→ **What is asked**:
Your task is to quote the material that follows, in full and exactly.

→ **Source material**:

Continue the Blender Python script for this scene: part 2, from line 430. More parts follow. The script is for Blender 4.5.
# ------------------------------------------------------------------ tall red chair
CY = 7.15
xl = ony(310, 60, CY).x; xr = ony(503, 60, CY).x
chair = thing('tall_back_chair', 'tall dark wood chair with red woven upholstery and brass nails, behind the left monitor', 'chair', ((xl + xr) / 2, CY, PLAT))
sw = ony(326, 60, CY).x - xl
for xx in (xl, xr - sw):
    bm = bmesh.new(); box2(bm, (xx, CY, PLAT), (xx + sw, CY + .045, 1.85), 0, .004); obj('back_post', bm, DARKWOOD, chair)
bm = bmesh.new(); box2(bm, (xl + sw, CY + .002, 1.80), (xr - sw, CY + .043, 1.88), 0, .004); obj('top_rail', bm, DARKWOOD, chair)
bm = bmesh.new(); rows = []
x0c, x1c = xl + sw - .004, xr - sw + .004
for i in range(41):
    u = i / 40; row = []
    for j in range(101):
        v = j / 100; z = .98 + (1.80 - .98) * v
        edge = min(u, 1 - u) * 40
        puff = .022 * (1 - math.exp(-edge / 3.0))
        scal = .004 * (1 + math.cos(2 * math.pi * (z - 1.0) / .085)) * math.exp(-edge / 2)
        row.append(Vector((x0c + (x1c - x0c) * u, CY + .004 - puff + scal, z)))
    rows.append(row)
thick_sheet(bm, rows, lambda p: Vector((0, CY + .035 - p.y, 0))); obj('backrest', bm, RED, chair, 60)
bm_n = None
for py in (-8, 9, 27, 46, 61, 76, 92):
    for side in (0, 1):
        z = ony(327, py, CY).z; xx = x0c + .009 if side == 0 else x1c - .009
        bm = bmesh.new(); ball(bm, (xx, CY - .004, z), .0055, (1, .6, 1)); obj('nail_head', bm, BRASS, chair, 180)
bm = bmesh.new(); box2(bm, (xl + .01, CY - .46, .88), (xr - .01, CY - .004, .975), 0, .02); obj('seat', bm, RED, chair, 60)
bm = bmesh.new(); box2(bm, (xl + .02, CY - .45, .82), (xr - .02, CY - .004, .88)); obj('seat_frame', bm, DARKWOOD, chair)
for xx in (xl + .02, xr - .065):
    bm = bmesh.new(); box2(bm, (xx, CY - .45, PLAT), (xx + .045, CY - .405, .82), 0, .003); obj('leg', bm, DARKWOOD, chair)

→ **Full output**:
Continue the Blender Python script for this scene: part 2, from line 430. More parts follow. The script is for Blender 4.5.
# ------------------------------------------------------------------ tall red chair
CY = 7.15
xl = ony(310, 60, CY).x; xr = ony(503, 60, CY).x
chair = thing('tall_back_chair', 'tall dark wood chair with red woven upholstery and brass nails, behind the left monitor', 'chair', ((xl + xr) / 2, CY, PLAT))
sw = ony(326, 60, CY).x - xl
for xx in (xl, xr - sw):
    bm = bmesh.new(); box2(bm, (xx, CY, PLAT), (xx + sw, CY + .045, 1.85), 0, .004); obj('back_post', bm, DARKWOOD, chair)
bm = bmesh.new(); box2(bm, (xl + sw, CY + .002, 1.80), (xr - sw, CY + .043, 1.88), 0, .004); obj('top_rail', bm, DARKWOOD, chair)
bm = bmesh.new(); rows = []
x0c, x1c = xl + sw - .004, xr - sw + .004
for i in range(41):
    u = i / 40; row = []
    for j in range(101):
        v = j / 100; z = .98 + (1.80 - .98) * v
        edge = min(u, 1 - u) * 40
        puff = .022 * (1 - math.exp(-edge / 3.0))
        scal = .004 * (1 + math.cos(2 * math.pi * (z - 1.0) / .085)) * math.exp(-edge / 2)
        row.append(Vector((x0c + (x1c - x0c) * u, CY + .004 - puff + scal, z)))
    rows.append(row)
thick_sheet(bm, rows, lambda p: Vector((0, CY + .035 - p.y, 0))); obj('backrest', bm, RED, chair, 60)
bm_n = None
for py in (-8, 9, 27, 46, 61, 76, 92):
    for side in (0, 1):
        z = ony(327, py, CY).z; xx = x0c + .009 if side == 0 else x1c - .009
        bm = bmesh.new(); ball(bm, (xx, CY - .004, z), .0055, (1, .6, 1)); obj('nail_head', bm, BRASS, chair, 180)
bm = bmesh.new(); box2(bm, (xl + .01, CY - .46, .88), (xr - .01, CY - .004, .975), 0, .02); obj('seat', bm, RED, chair, 60)
bm = bmesh.new(); box2(bm, (xl + .02, CY - .45, .82), (xr - .02, CY - .004, .88)); obj('seat_frame', bm, DARKWOOD, chair)
for xx in (xl + .02, xr - .065):
    bm = bmesh.new(); box2(bm, (xx, CY - .45, PLAT), (xx + .045, CY - .405, .82), 0, .003); obj('leg', bm, DARKWOOD, chair)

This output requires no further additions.